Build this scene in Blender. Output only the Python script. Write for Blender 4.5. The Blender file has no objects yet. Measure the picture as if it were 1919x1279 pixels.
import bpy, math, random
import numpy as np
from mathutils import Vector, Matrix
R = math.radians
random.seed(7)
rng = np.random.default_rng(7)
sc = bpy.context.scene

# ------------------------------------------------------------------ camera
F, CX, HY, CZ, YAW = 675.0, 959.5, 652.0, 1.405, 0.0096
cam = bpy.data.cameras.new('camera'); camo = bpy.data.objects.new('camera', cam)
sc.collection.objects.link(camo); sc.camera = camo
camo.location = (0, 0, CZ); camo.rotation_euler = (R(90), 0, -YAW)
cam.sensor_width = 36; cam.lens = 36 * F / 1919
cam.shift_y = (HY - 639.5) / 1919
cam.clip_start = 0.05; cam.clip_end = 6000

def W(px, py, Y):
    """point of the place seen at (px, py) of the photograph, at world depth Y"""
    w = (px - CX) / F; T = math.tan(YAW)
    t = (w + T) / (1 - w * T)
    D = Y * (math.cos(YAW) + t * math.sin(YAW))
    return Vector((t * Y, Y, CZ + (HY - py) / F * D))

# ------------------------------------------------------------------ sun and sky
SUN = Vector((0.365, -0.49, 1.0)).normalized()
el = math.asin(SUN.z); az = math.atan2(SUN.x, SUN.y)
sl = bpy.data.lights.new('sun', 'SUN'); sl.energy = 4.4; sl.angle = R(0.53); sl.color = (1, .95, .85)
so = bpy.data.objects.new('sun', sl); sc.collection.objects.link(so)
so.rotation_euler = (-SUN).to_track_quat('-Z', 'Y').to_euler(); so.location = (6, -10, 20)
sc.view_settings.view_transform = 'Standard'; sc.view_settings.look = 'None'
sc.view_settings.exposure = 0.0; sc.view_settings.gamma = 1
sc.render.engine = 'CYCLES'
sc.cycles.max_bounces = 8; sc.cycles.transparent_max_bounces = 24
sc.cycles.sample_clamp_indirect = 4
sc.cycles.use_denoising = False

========

_WHAT IS REQUIRED:_ Reproduce the data shown above exactly.

_ANSWER FOR THIS EXERCISE:_
Build this scene in Blender. Output only the Python script. Write for Blender 4.5. The Blender file has no objects yet. Measure the picture as if it were 1919x1279 pixels.
import bpy, math, random
import numpy as np
from mathutils import Vector, Matrix
R = math.radians
random.seed(7)
rng = np.random.default_rng(7)
sc = bpy.context.scene

# ------------------------------------------------------------------ camera
F, CX, HY, CZ, YAW = 675.0, 959.5, 652.0, 1.405, 0.0096
cam = bpy.data.cameras.new('camera'); camo = bpy.data.objects.new('camera', cam)
sc.collection.objects.link(camo); sc.camera = camo
camo.location = (0, 0, CZ); camo.rotation_euler = (R(90), 0, -YAW)
cam.sensor_width = 36; cam.lens = 36 * F / 1919
cam.shift_y = (HY - 639.5) / 1919
cam.clip_start = 0.05; cam.clip_end = 6000

def W(px, py, Y):
    """point of the place seen at (px, py) of the photograph, at world depth Y"""
    w = (px - CX) / F; T = math.tan(YAW)
    t = (w + T) / (1 - w * T)
    D = Y * (math.cos(YAW) + t * math.sin(YAW))
    return Vector((t * Y, Y, CZ + (HY - py) / F * D))

# ------------------------------------------------------------------ sun and sky
SUN = Vector((0.365, -0.49, 1.0)).normalized()
el = math.asin(SUN.z); az = math.atan2(SUN.x, SUN.y)
sl = bpy.data.lights.new('sun', 'SUN'); sl.energy = 4.4; sl.angle = R(0.53); sl.color = (1, .95, .85)
so = bpy.data.objects.new('sun', sl); sc.collection.objects.link(so)
so.rotation_euler = (-SUN).to_track_quat('-Z', 'Y').to_euler(); so.location = (6, -10, 20)
sc.view_settings.view_transform = 'Standard'; sc.view_settings.look = 'None'
sc.view_settings.exposure = 0.0; sc.view_settings.gamma = 1
sc.render.engine = 'CYCLES'
sc.cycles.max_bounces = 8; sc.cycles.transparent_max_bounces = 24
sc.cycles.sample_clamp_indirect = 4
sc.cycles.use_denoising = False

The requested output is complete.